Deep Libertarian Thoughts on Free Market Exchange

Instead of seeing exchange as one event of give and take, see it as two distinct events: A gives B something. B gives A something. Two people are separately giving to each other. The reason for it is all in your head. Forget the reason. Just look at what’s happening. Two people are freely giving to each other, connecting, and benefiting.

We look at the event too much as a give and take, and that is what trips us up into thinking one is taking advantage of the other, or there is a more powerful and less powerful party to the transaction. But if we just observe what’s happening, we can get rid of all that. One person gives. The other person gives. The result is peace.

The only difference between charitable giving and a market exchange is that in an exchange, there are two givers, and they each have a reason for giving. In a charitable donation, there is only one giver, and only he has a reason for giving. The other party is passive.
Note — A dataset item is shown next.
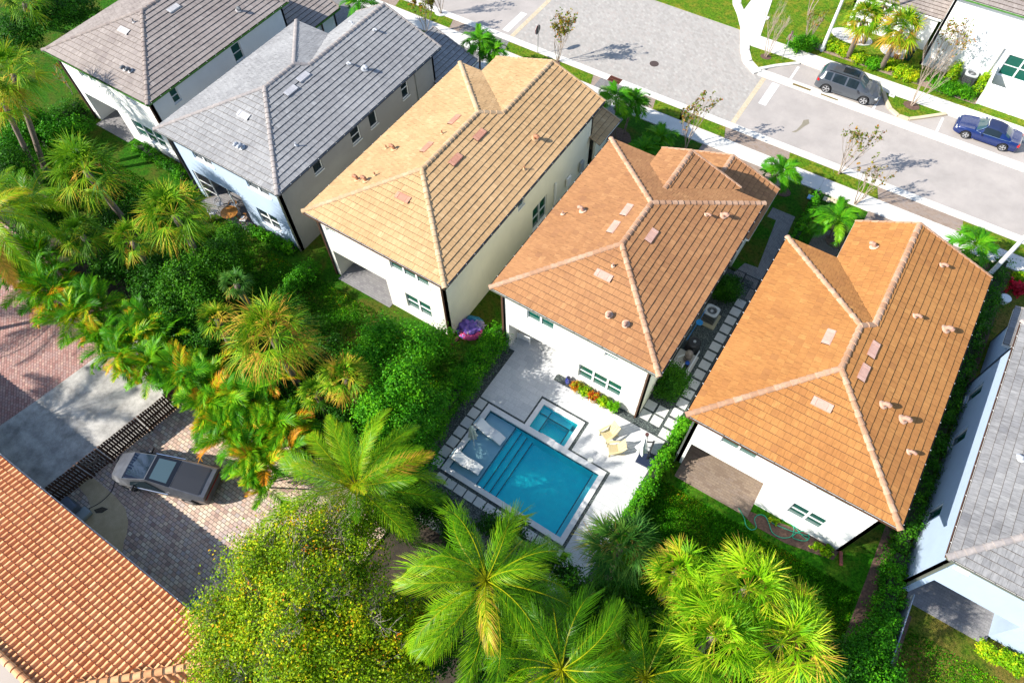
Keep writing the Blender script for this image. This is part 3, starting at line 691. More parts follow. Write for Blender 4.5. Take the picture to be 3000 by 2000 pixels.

The reason for a market exchange is a shared interest between the two. It’s what connects them. This puts market exchanges above simple charitable giving on a moral sphere, because the market connects humanity, while giving does not necessarily do so. It can, but giving does not have to connect giver and receiver. An exchange necessarily does. The market necessarily does. It requires reciprocation. Charitable giving does not.

Then why is charitable giving a mitzva? The only reason I can think of is a גזירת הכתוב. Which means there is no rational reason, which makes sense considering there is a Rabbinic limit to charitable giving at 20%. Any more and giving is considered a sin.

Rav Sa’adaya Gaon, at the beginning of אמונות ודעות, the Book of Beliefs and Opinions, pretty much the first complete work dedicated to Jewish philosophy ever written circa 800 CE – Sa’adya observes that if everyone stole from everyone else, there would be no productivity and all of humanity would starve.

That extends to charitable giving. The more people that give without reciprocity, the less production you have. The market requires production from both sides of the exchange in every exchange. Otherwise the exchange is not made. The more charity you have in the world, the less wealth, because charity does not require both parties to produce. It is unilateral. At a certain saturation point then, charitable giving harms humanity. Rabbinically, that point is 20%.

Visually too, indirect exchange through a monetary medium necessarily connects humanity, not just via the two making the exchange itself, but due to the nature of the monetary medium it forces the receiver of money to exchange with yet another person in the future.

If you see the specific good in the exchange as the point of a cone, and then the money as the funnel, the funnel of the cone sits over the seller of the good, who is the receiver of money. The point of the cone sits over the buyer. The buyer gives money to the seller. The cone opens up to a third person, because the money received must then be exchanged with another person. Otherwise the money is worthless. The buyer is in effect pointing the seller in the direction of someone else – anyone else really, urging him to further exchange and add wealth to humanity using the money he has just given the seller.

A quote from Chef, starring Jon Favreau, demonstrates this. The chef is talking to his son, who tried to lazily give a burnt sandwich to a customer:

“I may not be the best husband in the world and I’m sorry if I wasn’t the best father. But I’m good at this, and I want to share this with you. I want to teach you what I learned. I get to touch people’s lives with what I do. And it keeps me going and I love it. And I think if you give it a shot you might love it too. Now, should we have served that sandwich?”